First, make yourself a reputation for being a creative genius. Second, surround yourself with partners who are better than you are. Third, leave them to go get on with it.
Good copy can't be written with tongue in cheek, written just for a living. You've got to believe in the product.
Hire people who are better than you are, then leave them to get on with it. Look for people who will aim for the remarkable, who will not settle for the routine.
I avoid clients for whom advertising is only a marginal factor in their marketing mix. They have an awkward tendency to raid their advertising appropriations whenever they need cash for other purposes.
I did not feel 'evil' when I wrote advertisements for Puerto Rico. They helped attract industry and tourists to a country which had been living on the edge of starvation for 400 years.
I do not regard advertising as entertainment or an art form, but as a medium of information.
I don't know the rules of grammar... If you're trying to persuade people to do something, or buy something, it seems to me you should use their language, the language they use every day, the language in which they think. We try to write in the vernacular.

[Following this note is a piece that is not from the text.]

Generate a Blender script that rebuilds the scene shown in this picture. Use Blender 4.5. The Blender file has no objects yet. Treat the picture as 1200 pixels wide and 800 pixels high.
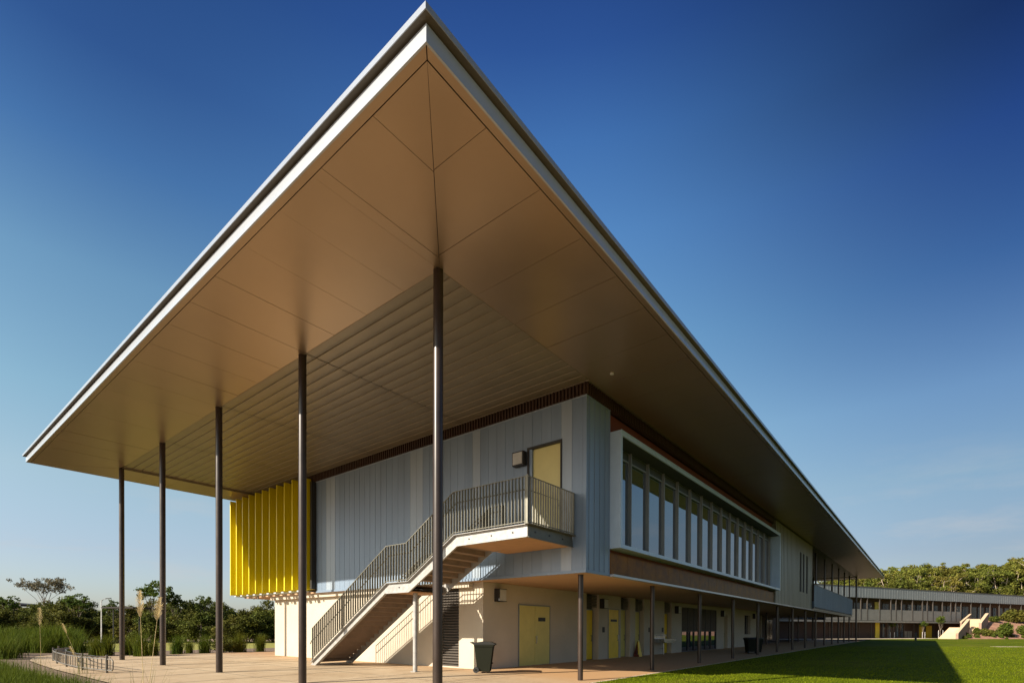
import bpy, math, random
import numpy as np
from mathutils import Vector, Matrix
random.seed(7)
S = bpy.context.scene
COL = S.collection
R_ = math.radians

# ------------------------------------------------------------------ camera model (fitted to the photograph)
YAW, PITCH, ROLL, FPX, CYP = R_(38.829), R_(-0.445), R_(0.172), 606.612, 741.325
CAM = np.array([0, 0, 1.5])
F0 = np.array([math.cos(YAW), math.sin(YAW), 0]); R0 = np.array([math.sin(YAW), -math.cos(YAW), 0]); U0 = np.array([0, 0, 1.0])
FW = F0*math.cos(PITCH) + U0*math.sin(PITCH); UQ = -F0*math.sin(PITCH) + U0*math.cos(PITCH)
RT = R0*math.cos(ROLL) + UQ*math.sin(ROLL); UP = -R0*math.sin(ROLL) + UQ*math.cos(ROLL)
def ray(x, y): return FW + RT*(x-600)/FPX + UP*(CYP-y)/FPX
def atd(x, y, D): return CAM + ray(x, y)*D                      # point at a given depth
def atz(x, y, z):                                                # point on a level
    d = ray(x, y); return CAM + d*((z-CAM[2])/d[2])

# ------------------------------------------------------------------ helpers
class MB:
    def __init__(s): s.v = []; s.f = []; s.m = []
    def add(s, vs, fs, mi=0):
        b = len(s.v); s.v.extend([tuple(map(float, p)) for p in vs]); s.f.extend([tuple(b+i for i in f) for f in fs]); s.m.extend([mi]*len(fs)); return s
    def hexa(s, P, mi=0):   # 8 points: bottom 0-3 ccw, top 4-7
        return s.add(P, [(3,2,1,0),(4,5,6,7),(0,1,5,4),(1,2,6,5),(2,3,7,6),(3,0,4,7)], mi)
    def box(s, x0, x1, y0, y1, z0, z1, mi=0):
        return s.hexa([(x0,y0,z0),(x1,y0,z0),(x1,y1,z0),(x0,y1,z0),(x0,y0,z1),(x1,y0,z1),(x1,y1,z1),(x0,y1,z1)], mi)
    def bar(s, a, b, w, h, up=(0,0,1), mi=0):   # square bar from a to b
        a = Vector(a); b = Vector(b); d = (b-a).normalized(); upv = Vector(up)
        if abs(d.dot(upv)) > .98: upv = Vector((1,0,0))
        r = d.cross(upv).normalized()*w/2; u = r.cross(d).normalized()*h/2
        return s.hexa([a-r-u, a+r-u, b+r-u, b-r-u, a-r+u, a+r+u, b+r+u, b-r+u], mi)
    def tube(s, pts, r, n=10, mi=0, cap=True):
        pts = [Vector(p) for p in pts]; rs = r if isinstance(r, (list, tuple)) else [r]*len(pts)
        b = len(s.v); ref = None
        for i, p in enumerate(pts):
            d = (pts[min(i+1, len(pts)-1)]-pts[max(i-1, 0)]).normalized()
            if ref is None: ref = Vector((1,0,0)) if abs(d.x) < .8 else Vector((0,1,0))
            a = d.cross(ref).normalized(); c = d.cross(a).normalized(); ref = c.cross(d) if False else ref
            for k in range(n):
                t = 2*math.pi*k/n; q = p + (a*math.cos(t)+c*math.sin(t))*rs[i]; s.v.append(tuple(q))
        for i in range(len(pts)-1):
            for k in range(n):
                k2 = (k+1) % n; s.f.append((b+i*n+k, b+i*n+k2, b+(i+1)*n+k2, b+(i+1)*n+k)); s.m.append(mi)
        if cap:
            s.f.append(tuple(b+k for k in range(n))[::-1]); s.m.append(mi)
            e = b+(len(pts)-1)*n; s.f.append(tuple(e+k for k in range(n))); s.m.append(mi)
        return s
    def prism(s, poly, axis, a0, a1, mi=0):   # polygon in the two other axes, extruded along axis
        def P(u, w, t):
            return {'X': (t, u, w), 'Y': (u, t, w), 'Z': (u, w, t)}[axis]
        n = len(poly)
        return s.add([P(u, w, a0) for u, w in poly]+[P(u, w, a1) for u, w in poly],
            [tuple(range(n))[::-1], tuple(range(n, 2*n))]+[(i, (i+1) % n, n+(i+1) % n, n+i) for i in range(n)], mi)
    def build(s, name, mats, parent=None, org=(0,0,0), smooth=False, loc=None):
        me = bpy.data.meshes.new(name)
        ox, oy, oz = org
        me.from_pydata([(x-ox, y-oy, z-oz) for x, y, z in s.v], [], s.f)
        mats = mats if isinstance(mats, (list, tuple)) else [mats]
        for m in mats: me.materials.append(m)
        if len(mats) > 1: me.polygons.foreach_set('material_index', s.m)
        if smooth:
            me.polygons.foreach_set('use_smooth', [True]*len(s.f))
        me.update()
        import bmesh
        bm = bmesh.new(); bm.from_mesh(me); bmesh.ops.recalc_face_normals(bm, faces=bm.faces); bm.to_mesh(me); bm.free()
        if smooth:
            try: me.set_sharp_from_angle(angle=R_(40))
            except Exception: pass
        o = bpy.data.objects.new(name, me); COL.objects.link(o)
        if parent is not None: o.parent = parent
        if loc is not None: o.location = loc
        return o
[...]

I have a theory that the best ads come from personal experience. Some of the good ones I have done have really come out of the real experience of my life, and somehow this has come over as true and valid and persuasive.
If each of us hires people who are smaller than we are, we shall become a company of dwarfs. But if each of us hires people who are bigger than we are, we shall become a company of giants.
Does advertising corrupt editors? Yes it does, but fewer editors than you may suppose... the vast majority of editors are incorruptible.
In the modern world of business, it is useless to be a creative, original thinker unless you can also sell what you create.
If you ever have the good fortune to create a great advertising campaign, you will soon see another agency steal it. This is irritating, but don't let it worry you; nobody has ever built a brand by imitating somebody else's advertising.
I notice increasing reluctance on the part of marketing executives to use judgment; they are coming to rely too much on research, and they use it as a drunkard uses a lamp post for support, rather than for illumination.
Advertising is only evil when it advertises evil things.
Every advertisement should be thought of as a contribution to the complex symbol which is the brand image.